Dès la Phénoménologie de la perception, Merleau-Ponty écrit :
Un roman, un poème, un tableau, un morceau de musique sont des individus, c’est-à-dire des êtres où l’on ne peut distinguer l’expression de l’exprimé, dont le sens n’est accessible que par un contact direct.
Une œuvre d’art est douée d’une unité organique et sa signification est inséparable de sa matière, de la manière dont elle travaille les apparences et rend compte de notre sensibilité.
Merleau-Ponty prolonge ces réflexions dans Le doute de Cézanne (1948) :
L’art n'est ni une imitation, ni d’ailleurs une fabrication suivant les vœux de l’instinct ou du bon goût.

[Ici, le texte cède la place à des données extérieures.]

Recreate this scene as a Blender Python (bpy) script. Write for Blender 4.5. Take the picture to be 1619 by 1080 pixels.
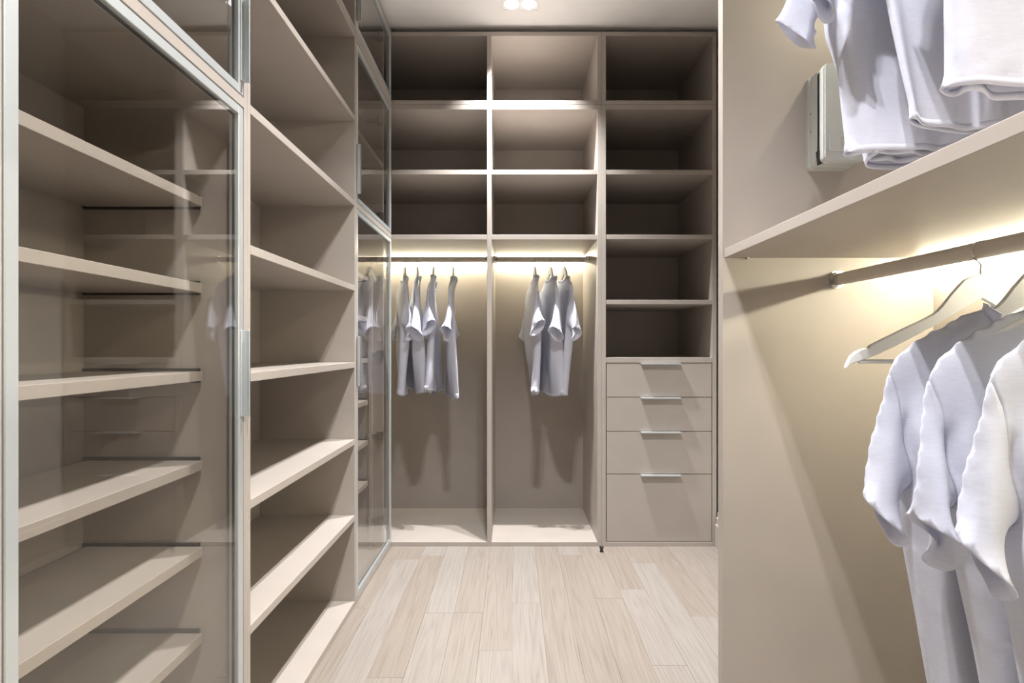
import bpy, bmesh, math, random
from mathutils import Vector, Matrix

# ------------------------------------------------------------------ clear
for o in list(bpy.data.objects):
    bpy.data.objects.remove(o, do_unlink=True)
scene = bpy.context.scene
COL = scene.collection
H = 0.954                      # camera height above the floor; heights below are given relative to it
def Z(r): return r + H

# ------------------------------------------------------------------ camera
cam_d = bpy.data.cameras.new('camera')
cam_d.sensor_width = 36.0
cam_d.lens = 880.0 / 1619.0 * 36.0
cam_d.shift_x = -2.5 / 1619.0
cam_d.shift_y = 8.0 / 1619.0
cam_d.clip_start = 0.02
cam = bpy.data.objects.new('camera', cam_d)
cam.location = (0, 0, H)
cam.rotation_euler = (math.radians(90), 0, 0)
COL.objects.link(cam)
scene.camera = cam

# ------------------------------------------------------------------ world, exposure
W = bpy.data.worlds.new('world'); scene.world = W; W.use_nodes = True
W.node_tree.nodes['Background'].inputs['Color'].default_value = (1.0, 0.97, 0.94, 1)
W.node_tree.nodes['Background'].inputs['Strength'].default_value = 0.04
scene.view_settings.view_transform = 'Standard'
scene.view_settings.look = 'None'
scene.view_settings.gamma = 1.0
scene.view_settings.use_curve_mapping = False
scene.view_settings.exposure = -0.38

# ------------------------------------------------------------------ lamps of the room: paired recessed spots, plus an added fill pair
SPOT_POWER = (220.0, 132.0, 138.0, 25.0)
SPOT_COLOR = (1.0, 0.985, 0.99)
LAMP_X = (-0.008, 0.068)
LAMP_Y = (2.488, 1.42, 0.37, -0.68)  # last row: unseen fill pair added behind the camera
CEIL = 1.532
def spot(x, y, power, size=108, tilt=0):
    d = bpy.data.lights.new('spot', 'SPOT')
    d.energy = power; d.color = SPOT_COLOR
    d.spot_size = math.radians(size); d.spot_blend = 1.0
    d.shadow_soft_size = 0.011
    o = bpy.data.objects.new('spot', d); COL.objects.link(o)
    o.location = (x, y, Z(CEIL) - 0.022)
    o.rotation_euler = (math.radians(tilt), 0, 0)
    return o
for ly, pw in zip(LAMP_Y, SPOT_POWER):
    for lx in LAMP_X:
        if ly > 2: spot(lx, ly, pw, 88, 6)      # the rear pair is swivelled a little towards the wardrobe
        else: spot(lx, ly, pw)
LED_STRENGTH = 185.0
LED_COLOR = (1.0, 0.94, 0.72)

# ------------------------------------------------------------------ materials
def new_mat(name):
    m = bpy.data.materials.new(name); m.use_nodes = True
    nt = m.node_tree
    return m, nt, nt.nodes['Principled BSDF'], nt.nodes['Material Output']
def N(nt, t, **kw):
    n = nt.nodes.new(t)
    for k, v in kw.items(): setattr(n, k, v)
    return n
def L(nt, a, b): nt.links.new(a, b)

def melamine(name, col, rough=0.42, var=0.03):
    m, nt, p, out = new_mat(name)
    tc = N(nt, 'ShaderNodeTexCoord')
    n1 = N(nt, 'ShaderNodeTexNoise'); n1.inputs['Scale'].default_value = 900; n1.inputs['Detail'].default_value = 2
    n2 = N(nt, 'ShaderNodeTexNoise'); n2.inputs['Scale'].default_value = 7
    L(nt, tc.outputs['Object'], n1.inputs['Vector']); L(nt, tc.outputs['Object'], n2.inputs['Vector'])
    r = N(nt, 'ShaderNodeValToRGB')
    r.color_ramp.elements[0].position = 0.3; r.color_ramp.elements[1].position = 0.7
    r.color_ramp.elements[0].color = (*[c * (1 - var) for c in col], 1)
    r.color_ramp.elements[1].color = (*[min(1, c * (1 + var)) for c in col], 1)
    L(nt, n2.outputs['Fac'], r.inputs['Fac']); L(nt, r.outputs['Color'], p.inputs['Base Color'])
    b = N(nt, 'ShaderNodeBump'); b.inputs['Strength'].default_value = 0.04; b.inputs['Distance'].default_value = 0.0004
    L(nt, n1.outputs['Fac'], b.inputs['Height']); L(nt, b.outputs['Normal'], p.inputs['Normal'])
    p.inputs['Roughness'].default_value = rough
    p.inputs['Specular IOR Level'].default_value = 0.35
    return m
M_board = melamine('greige_melamine', (0.435, 0.391, 0.350))
M_wall = melamine('wall_paint', (0.70, 0.67, 0.63), 0.8)
M_ceil = melamine('ceiling_paint', (0.86, 0.85, 0.84), 0.85)
M_trim = melamine('white_trim', (0.78, 0.76, 0.74), 0.4)
M_hang = melamine('white_painted_wood', (0.76, 0.755, 0.74), 0.35)
M_plastic = melamine('ivory_plastic', (0.56, 0.57, 0.54), 0.4)
M_label = melamine('grey_label', (0.50, 0.50, 0.46), 0.5)
M_lightlabel = melamine('pale_label', (0.66, 0.65, 0.60), 0.5)
M_rod = melamine('taupe_lacquered_metal', (0.62, 0.56, 0.49), 0.3)

def simple(name, col, rough, metal=0.0):
    m, nt, p, out = new_mat(name)
    tc = N(nt, 'ShaderNodeTexCoord')
    n1 = N(nt, 'ShaderNodeTexNoise'); n1.inputs['Scale'].default_value = 300
    L(nt, tc.outputs['Object'], n1.inputs['Vector'])
    mr = N(nt, 'ShaderNodeMapRange')
    mr.inputs['To Min'].default_value = rough * 0.85; mr.inputs['To Max'].default_value = min(1, rough * 1.15)
    L(nt, n1.outputs['Fac'], mr.inputs['Value']); L(nt, mr.outputs['Result'], p.inputs['Roughness'])
    p.inputs['Base Color'].default_value = (*col, 1); p.inputs['Metallic'].default_value = metal
    return m
M_alu = simple('brushed_aluminium', (0.60, 0.635, 0.645), 0.42, 0.55)
M_chrome = simple('chrome', (0.75, 0.75, 0.74), 0.18, 1.0)
M_steel = simple('hinge_steel', (0.35, 0.34, 0.33), 0.3, 1.0)
M_black = simple('black_plastic', (0.012, 0.011, 0.010), 0.5)
M_dark = simple('dark_bronze', (0.07, 0.06, 0.055), 0.35, 0.6)

def emit(name, col, s):
    m = bpy.data.materials.new(name); m.use_nodes = True
    nt = m.node_tree; nt.nodes.clear()
    e = N(nt, 'ShaderNodeEmission'); o = N(nt, 'ShaderNodeOutputMaterial')
    e.inputs['Color'].default_value = (*col, 1); e.inputs['Strength'].default_value = s
    L(nt, e.outputs[0], o.inputs['Surface']); return m
M_led = emit('led_strip_light', LED_COLOR, LED_STRENGTH)
M_lamp = emit('spot_lamp_glow', (1, 0.98, 0.96), 9.0)

def glass():
    m = bpy.data.materials.new('grey_tinted_glass'); m.use_nodes = True
    nt = m.node_tree; nt.nodes.clear()
    geo = N(nt, 'ShaderNodeNewGeometry')
    mr = N(nt, 'ShaderNodeMapRange')          # same reflectance on both faces of the pane
    mr.inputs['To Min'].default_value = 1.5; mr.inputs['To Max'].default_value = 1 / 1.5
    L(nt, geo.outputs['Backfacing'], mr.inputs['Value'])
    fr = N(nt, 'ShaderNodeFresnel'); L(nt, mr.outputs['Result'], fr.inputs['IOR'])
    t = N(nt, 'ShaderNodeBsdfTransparent'); t.inputs['Color'].default_value = (0.965, 0.96, 0.95, 1)
    g = N(nt, 'ShaderNodeBsdfGlossy'); g.inputs['Roughness'].default_value = 0.0
    g.inputs['Color'].default_value = (0.95, 0.95, 0.95, 1)
    mx = N(nt, 'ShaderNodeMixShader'); o = N(nt, 'ShaderNodeOutputMaterial')
    L(nt, fr.outputs[0], mx.inputs[0]); L(nt, t.outputs[0], mx.inputs[1]); L(nt, g.outputs[0], mx.inputs[2])
    L(nt, mx.outputs[0], o.inputs['Surface'])
    return m
M_glass = glass()

def cloth():
    m = bpy.data.materials.new('white_cotton_jersey'); m.use_nodes = True
    nt = m.node_tree; nt.nodes.clear()
    tc = N(nt, 'ShaderNodeTexCoord'); mp = N(nt, 'ShaderNodeMapping')
    mp.inputs['Scale'].default_value = (70, 70, 900)
    n1 = N(nt, 'ShaderNodeTexNoise'); n1.inputs['Scale'].default_value = 1.0; n1.inputs['Detail'].default_value = 4
    L(nt, tc.outputs['Object'], mp.inputs['Vector']); L(nt, mp.outputs['Vector'], n1.inputs['Vector'])
    r = N(nt, 'ShaderNodeValToRGB')
    r.color_ramp.elements[0].position = 0.35; r.color_ramp.elements[1].position = 0.65
    r.color_ramp.elements[0].color = (0.75, 0.765, 0.87, 1); r.color_ramp.elements[1].color = (0.80, 0.815, 0.915, 1)
    L(nt, n1.outputs['Fac'], r.inputs['Fac'])
    n2 = N(nt, 'ShaderNodeTexNoise'); n2.inputs['Scale'].default_value = 22; n2.inputs['Detail'].default_value = 3
    L(nt, tc.outputs['Object'], n2.inputs['Vector'])
    b = N(nt, 'ShaderNodeBump'); b.inputs['Strength'].default_value = 0.35; b.inputs['Distance'].default_value = 0.006
    L(nt, n2.outputs['Fac'], b.inputs['Height'])
    d = N(nt, 'ShaderNodeBsdfDiffuse'); t = N(nt, 'ShaderNodeBsdfTranslucent')
    for s in (d, t):
        L(nt, r.outputs['Color'], s.inputs['Color']); L(nt, b.outputs['Normal'], s.inputs['Normal'])
    mx = N(nt, 'ShaderNodeMixShader'); mx.inputs[0].default_value = 0.22
    o = N(nt, 'ShaderNodeOutputMaterial')
    L(nt, d.outputs[0], mx.inputs[1]); L(nt, t.outputs[0], mx.inputs[2]); L(nt, mx.outputs[0], o.inputs['Surface'])
    return m
M_cloth = cloth()

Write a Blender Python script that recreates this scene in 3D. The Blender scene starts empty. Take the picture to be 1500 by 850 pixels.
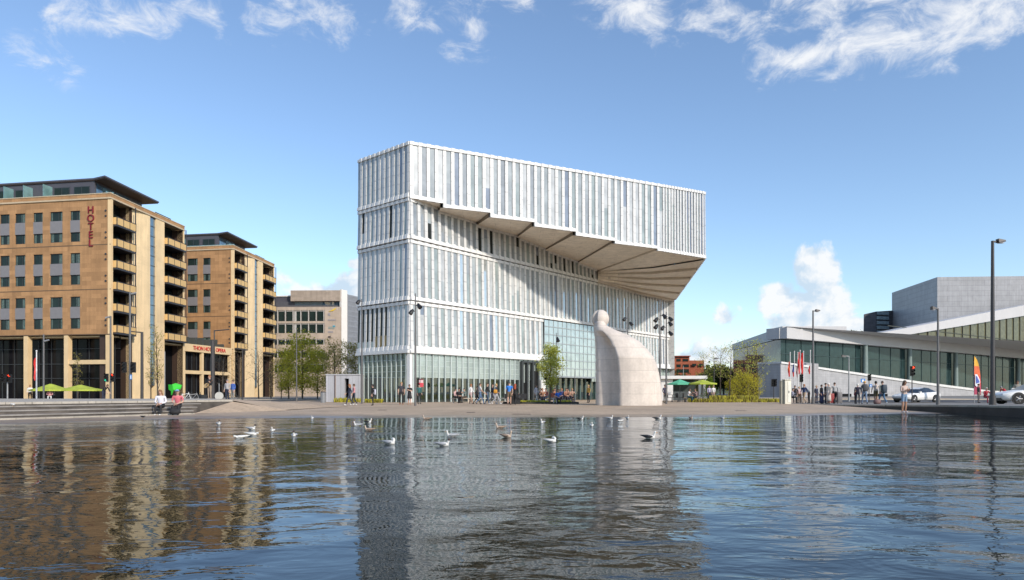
import bpy, bmesh, math, random
from mathutils import Vector, Matrix
random.seed(7)
R = math.radians
scene = bpy.context.scene
COL = scene.collection

# ------------------------------------------------------------------ camera, sky, sun, exposure
F, HZ, CX, CH = 1000.0, 575.0, 750.0, 1.1          # focal length in photo pixels, horizon row, centre column, eye height
cam = bpy.data.objects.new('camera', bpy.data.cameras.new('camera'))
COL.objects.link(cam)
cam.location = (0, 0, CH)
cam.rotation_euler = (R(90), 0, 0)
cam.data.sensor_width = 36
cam.data.lens = 24
cam.data.shift_y = 0.1
cam.data.clip_start = 0.1
cam.data.clip_end = 9000
scene.camera = cam

SUN_AZ, SUN_EL = 140.0, 31.0                        # azimuth clockwise from +Y
sv = Vector((math.sin(R(SUN_AZ)) * math.cos(R(SUN_EL)), math.cos(R(SUN_AZ)) * math.cos(R(SUN_EL)), math.sin(R(SUN_EL))))
sun = bpy.data.objects.new('sun', bpy.data.lights.new('sun', 'SUN'))
COL.objects.link(sun)
sun.data.energy = 3.0
sun.data.angle = R(2.5)      # thin haze round the sun
sun.data.color = (1.0, 0.91, 0.79)
sun.rotation_euler = (-sv).to_track_quat('-Z', 'Y').to_euler()
sun.location = (60, -40, 80)

scene.view_settings.view_transform = 'Standard'
scene.view_settings.look = 'None'
scene.view_settings.gamma = 1
scene.view_settings.use_curve_mapping = False
scene.view_settings.exposure = 0.45
scene.render.engine = 'CYCLES'
scene.cycles.use_denoising = True
scene.cycles.max_bounces = 6
scene.cycles.transparent_max_bounces = 16
scene.cycles.sample_clamp_indirect = 4.0
scene.cycles.caustics_reflective = False
scene.cycles.caustics_refractive = False

world = bpy.data.worlds.new('World')
scene.world = world
world.use_nodes = True


class NT:
    """small helper to write node trees as expressions"""
    def __init__(s, tree):
        s.t = tree
        tree.nodes.clear()

    def n(s, kind, **kw):
        nd = s.t.nodes.new(kind)
        for k, v in kw.items():
            setattr(nd, k, v)
        return nd

    def put(s, sock, val):
        if isinstance(val, bpy.types.NodeSocket):
            s.t.links.new(val, sock)
        elif val is not None:
            sock.default_value = val

    def m(s, op, a, b=None, c=None, clamp=False):
        nd = s.n('ShaderNodeMath', operation=op, use_clamp=clamp)
        s.put(nd.inputs[0], a)
        s.put(nd.inputs[1], b)
        s.put(nd.inputs[2], c)
        return nd.outputs[0]

    def v(s, op, a, b=None, scale=None):
        nd = s.n('ShaderNodeVectorMath', operation=op)
        s.put(nd.inputs[0], a)
        s.put(nd.inputs[1], b)
        if scale is not None:
            s.put(nd.inputs['Scale'], scale)
        return nd.outputs['Value'] if op in ('DOT_PRODUCT', 'LENGTH', 'DISTANCE') else nd.outputs[0]

    def mix(s, fac, a, b, blend='MIX'):
        nd = s.n('ShaderNodeMix', data_type='RGBA', blend_type=blend)
        s.put(nd.inputs[0], fac)
        s.put(nd.inputs[6], a)
        s.put(nd.inputs[7], b)
        return nd.outputs[2]

    def noise(s, vec, scale, detail=4, rough=0.55, dist=0.0, lac=2.0):
        nd = s.n('ShaderNodeTexNoise')
        s.put(nd.inputs['Vector'], vec)
        nd.inputs['Scale'].default_value = scale
        nd.inputs['Detail'].default_value = detail
        nd.inputs['Roughness'].default_value = rough
        nd.inputs['Distortion'].default_value = dist
        nd.inputs['Lacunarity'].default_value = lac
        return nd.outputs['Fac']

    def ramp(s, fac, lo, hi, a=0.0, b=1.0, smooth=False):
        nd = s.n('ShaderNodeMapRange', interpolation_type='SMOOTHSTEP' if smooth else 'LINEAR')
        nd.clamp = True
        s.put(nd.inputs[0], fac)
        for i, x in enumerate((lo, hi, a, b)):
            s.put(nd.inputs[1 + i], x)
        return nd.outputs[0]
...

C’est une opération d’expression.
Par quoi Merleau-Ponty entend que l’art, au lieu de suivre notre perception ordinaire des choses, fondée sur l’habitude et sur une vision intellectualiste, qui tient le monde à distance et le considère comme fait d’objets qui existent en eux-mêmes et distincts, nous replonge dans « la vibration des apparences qui est le berceau des choses ». Il nous introduit au stade primordial de la perception où :
- les différents sens sont mêlés (synesthésie) ;
- les contours des objets ne sont pas distincts, mais flous et assurés par des transitions insensibles ;
- les apparences prennent sens par rapport à un corps qui les regarde et s’oriente dans l’espace.
Dans L’Œil et l'esprit, Merleau-Ponty montera comment l’art est capable de lever les dualismes :
- celui du sujet de la vision et de l’objet de la vision, en insistant sur l’unité du vu et du voyant ;
- celui du toucher et de la vision, en insistant sur les qualités tactiles des apparences visuelles ;
- celui du corps et de l’esprit : le sens est toujours incarné en peinture.
Merleau-Ponty repense ainsi la notion d’image au-delà de la problématique de la ressemblance : « l’imaginaire est beaucoup plus près et beaucoup plus loin de l’actuel » :
- beaucoup plus près car il met en valeur la vie de notre corps : nous voyons, selon le tableau, fonctionner les apparences sensibles ;
- beaucoup plus loin : il n’est pas une reproduction, pour l’esprit, des choses.